When a mortgage is made by a person actually insolvent or in contemplation of insolvency, to secure a preexisting debt, within six months previous to the commencement of proceedings in insolvency by or against him, it may be avoided by his assignee in insolvency, if the mortgagee had reasonable cause to believe him insolvent at the time he took the mortgage, and that the conveyance was made to impede the operation of the insolvent laws ; and it is made prima facie evidence of such cause of belief, if the conveyance “is not made in the usual and ordinary course of business of the debtor.” Gen. Sts. c. 118, § 91.
The question at the trial upon which the point presented by the bill of exceptions arises was, whether the mortgage under which the plaintiff claims was made “ in the usual and ordinary course of business of the debtor.” It appeared that the insolvent debtor was a millwright, and had no other occupation or business, and for many years had been the owner of the mortgaged premises as a homestead. The defendant asked the court to instruct the jury as matter of law that upon these facts the conveyance would not be in the usual and ordinary course of business of - the debtor; but the presiding judge refused to give the instruction asked, and instructed them, simply in the language of the statute.
There can be no doubt that the instruction given was correct, so far as it went. And it is not certain that the instruction asked, considered as a general and abstract proposition, can be maintained. We cannot say as an absolute rule of law that a millwright may not so carry on his business, that making mortgages of his real estate shall be “ in the usual and ordinary course ” of it. He might,, in the usual course of business, make contracts for the erection of mills, which would require the use of more capital than he had, and which would oblige him to obtain materials on credit, or to borrow money to purchase them. He might often find that the returns from his business were not received so soon as to enable him to meet his payments; and . that an extension of his credits would involve the necessity" of *453giving security. This very mortgage might have been given as security for an ordinary business obligation, and he might have made a similar one for a similar purpose a dozen times before. If such were the facts, the making of this mortgage could not have been regarded as furnishing any reasonable cause of belief of his insolvency to the mortgage creditor.

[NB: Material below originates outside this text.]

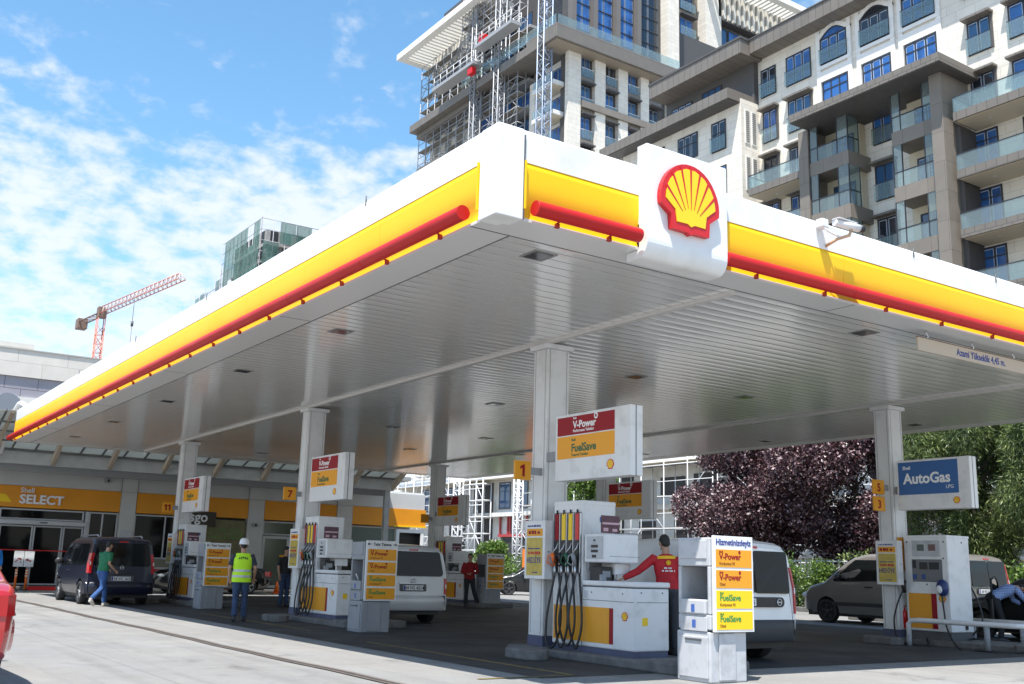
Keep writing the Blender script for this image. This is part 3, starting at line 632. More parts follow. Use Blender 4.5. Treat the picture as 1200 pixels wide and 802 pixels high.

But, on the contrary, if no such state of facts was shown to exist; indeed, if no other facts appeared in evidence than those which the bill of exceptions discloses, it is obvious that a mortgage of his homestead to secure a preexistent debt would not be in the usual and ordinary course of business of the debtor; and the jury should have been so instructed. The question is not whether such transactions are usual in the general conduct of business throughout the community, but whether they are according to the usual course of business of the particular person whose conveyance is the subject of investigation. If it is a departure from his usual and ordinary course of business, the statute intends that the party taking the conveyance from him shall be put upon inquiry. The difficulty which presents itself arises from the meagre report of the evidence at the trial which is given in the bill of exceptions. If it is fairly to be inferred from that report that these were all the facts appearing, and that upon these facts the presiding judge refused to give the instructions asked, and left the whole matter to the jury, without any explanation as to what would be meant by the language of the statute, we should think that a new trial ought to be granted ; not because the instructions were erroneous, but because they were insufficient, and not such as the posture of the case required. The instructions asked, if not in terms a perfect and complete enunciation of the rule of law, would have been practically the result of the case presented to the jury. If they had been given in the very terms of the defendant’s prayer, and he had obtained a verdict, they would not,' as applied to the facts disclosed, have been so substantially incorrect as to make it necessary to set it aside.
And we are inclined to think that such is the just inference to be drawn from the statements in the bill of exceptions. *454Nothing else appears ; and although the defendant did not incorporate in his prayer for instructions the negative statement that there was no other evidence before the jury, it might be fairly implied. Exceptions sustained.